You give the interesting scenario of a person who has 'known' God since early childhood. The individual in question must surely know, not only that God wants him to do A rather than B, but also that it is right to do A rather than B, that A is good and B is evil (let's keep it simple). How can one fail to choose A in such circumstances?

Of course, one can still suffer 'weakness of will' in the face of overwhelming temptation. You might think that all God has to to is provide sufficient temptation in order for there to be a real choice, or real experience of choosing. But this confuses free with with strength of will. How can you be more free if you successfully overcome temptation, than if you were never tempted in the first place? In Aristotle's view, indeed, the merely 'continent' man, who resists the temptation to do evil, is less morally praiseworthy than the man whose good actions flow naturally from his character. (One doesn't have to agree with this, but it is a defensible view.)
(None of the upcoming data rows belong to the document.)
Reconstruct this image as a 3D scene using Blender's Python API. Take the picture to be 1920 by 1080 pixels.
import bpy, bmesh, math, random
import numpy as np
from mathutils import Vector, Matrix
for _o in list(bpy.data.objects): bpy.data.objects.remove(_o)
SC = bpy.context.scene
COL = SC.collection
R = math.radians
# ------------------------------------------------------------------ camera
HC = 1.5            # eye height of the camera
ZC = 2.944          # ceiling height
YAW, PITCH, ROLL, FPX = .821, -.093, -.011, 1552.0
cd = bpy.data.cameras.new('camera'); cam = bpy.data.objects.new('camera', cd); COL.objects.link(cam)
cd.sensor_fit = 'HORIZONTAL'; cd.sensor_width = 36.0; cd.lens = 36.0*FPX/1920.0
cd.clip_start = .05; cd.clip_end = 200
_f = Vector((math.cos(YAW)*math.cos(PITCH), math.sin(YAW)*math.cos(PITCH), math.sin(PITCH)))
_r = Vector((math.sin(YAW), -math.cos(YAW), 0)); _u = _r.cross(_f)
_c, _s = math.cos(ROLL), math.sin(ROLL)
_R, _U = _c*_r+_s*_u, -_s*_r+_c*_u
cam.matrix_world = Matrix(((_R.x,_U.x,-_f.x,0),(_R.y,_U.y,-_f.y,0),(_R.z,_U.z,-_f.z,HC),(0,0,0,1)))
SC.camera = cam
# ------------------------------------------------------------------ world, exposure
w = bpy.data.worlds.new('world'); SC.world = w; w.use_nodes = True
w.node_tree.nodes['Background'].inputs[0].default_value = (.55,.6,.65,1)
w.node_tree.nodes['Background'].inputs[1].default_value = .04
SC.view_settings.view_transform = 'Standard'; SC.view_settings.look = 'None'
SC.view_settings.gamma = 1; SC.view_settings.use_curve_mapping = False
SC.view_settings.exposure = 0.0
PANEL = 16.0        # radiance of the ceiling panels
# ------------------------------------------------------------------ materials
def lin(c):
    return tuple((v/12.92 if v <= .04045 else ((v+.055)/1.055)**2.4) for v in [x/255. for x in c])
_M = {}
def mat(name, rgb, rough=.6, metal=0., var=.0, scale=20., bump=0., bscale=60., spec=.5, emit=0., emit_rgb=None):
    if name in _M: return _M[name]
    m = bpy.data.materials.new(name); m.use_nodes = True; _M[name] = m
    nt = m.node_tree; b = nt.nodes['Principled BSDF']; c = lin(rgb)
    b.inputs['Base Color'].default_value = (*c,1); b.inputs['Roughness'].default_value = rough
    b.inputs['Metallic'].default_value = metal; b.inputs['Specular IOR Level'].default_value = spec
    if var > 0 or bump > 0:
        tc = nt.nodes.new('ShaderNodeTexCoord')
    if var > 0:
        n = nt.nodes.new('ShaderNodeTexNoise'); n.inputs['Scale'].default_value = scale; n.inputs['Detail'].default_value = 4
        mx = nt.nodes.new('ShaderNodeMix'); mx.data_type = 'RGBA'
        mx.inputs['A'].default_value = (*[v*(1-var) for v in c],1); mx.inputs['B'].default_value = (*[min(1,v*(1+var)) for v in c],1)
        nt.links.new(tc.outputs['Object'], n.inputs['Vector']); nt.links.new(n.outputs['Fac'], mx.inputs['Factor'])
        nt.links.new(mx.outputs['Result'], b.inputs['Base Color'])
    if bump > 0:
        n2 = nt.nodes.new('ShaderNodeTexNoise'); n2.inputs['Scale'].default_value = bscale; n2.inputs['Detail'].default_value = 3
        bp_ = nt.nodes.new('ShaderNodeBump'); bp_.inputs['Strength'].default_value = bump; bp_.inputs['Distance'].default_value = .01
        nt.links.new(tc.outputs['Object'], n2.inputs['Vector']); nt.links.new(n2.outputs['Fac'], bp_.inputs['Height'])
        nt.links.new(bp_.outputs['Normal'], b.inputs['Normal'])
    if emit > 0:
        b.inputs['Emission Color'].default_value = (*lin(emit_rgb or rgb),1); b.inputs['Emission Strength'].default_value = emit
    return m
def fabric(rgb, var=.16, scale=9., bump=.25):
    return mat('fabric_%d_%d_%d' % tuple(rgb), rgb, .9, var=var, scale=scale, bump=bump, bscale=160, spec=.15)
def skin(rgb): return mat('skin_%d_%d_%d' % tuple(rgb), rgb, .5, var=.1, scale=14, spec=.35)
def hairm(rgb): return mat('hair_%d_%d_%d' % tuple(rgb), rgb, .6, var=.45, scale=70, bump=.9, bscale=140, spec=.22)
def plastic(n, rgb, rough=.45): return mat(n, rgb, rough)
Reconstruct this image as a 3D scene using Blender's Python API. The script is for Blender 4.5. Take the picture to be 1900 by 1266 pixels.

Freedom of will is a good, indeed one of the most important human attributes. What characterizes such freedom, is the power of rational choice. A God who gives human beings the power of rational choice is *powerless* to prevent the evil which necessarily follows, in the same sense as he is powerless to create a stone which is too heavy for him to lift. This is the basis of the theist's 'free-will defense' to the problem of evil.

But this brings us to the second question, which is indeed crucial for your essay: why can't God, in addition to giving human beings free will, provide them with sufficient grounds to motivate them to always choose good, i.e. by 'revealing' himself?

We can quickly discount any empirical 'revelation'. Anything which God can do in this world (e.g. appearing as a man) is consistent with 'God' being a very powerful finite alien being. 'If Christ appeared to me I would do my very best to kill him,' is a perfectly reasonable attitude. I am not going to surrender my autonomy to any superior worldly power (this echoes something you say in your essay). God has to be infinite to be God, that is to say, to be a being worthy of worship rather than Russell's Moloch before whom we prostrate ourselves (see Russell's essay, 'A Free Man's Worship').

There is no logical necessity (at least, none that we are aware of at the present time) that, if God exists, then there exists a rational argument for God's existence. Yet discounting the empirical, nothing else will do. In mathematics, there are very difficult proofs, and maybe the proof of God's existence, if it exists, is very difficult. Which, for the theist, would explain why we have not yet found it, and, hence, why at the present time atheism is a reasonable position. That doesn't make theism unreasonable, but rather consigns the question of God's existence (as Kant believed it must be consigned) to the realm of faith.

So now the issue would have to be formulated as follows: *suppose* that there exists (although we have not yet found it) a rationally compelling argument for the existence of God. It is within God's power to reveal this argument to man, without compromising man's free will. Nor would the consequences (as I have argued) compromise man's free will. (You wake up one morning and the proof is there, as indeed many proofs have been discovered.) So why hasn't he done so? What possible benefit can accrue from allowing the human race to remain in darkness and uncertainty?

From this point on, the argument is familiar. You can just as well ask what possible benefit are earthquakes. The best possible world is one in which the best qualities of human character are displayed, and it is this, rather than free will as such, which the theist will argue is inconsistent with God's revealing an incontrovertible proof of His existence.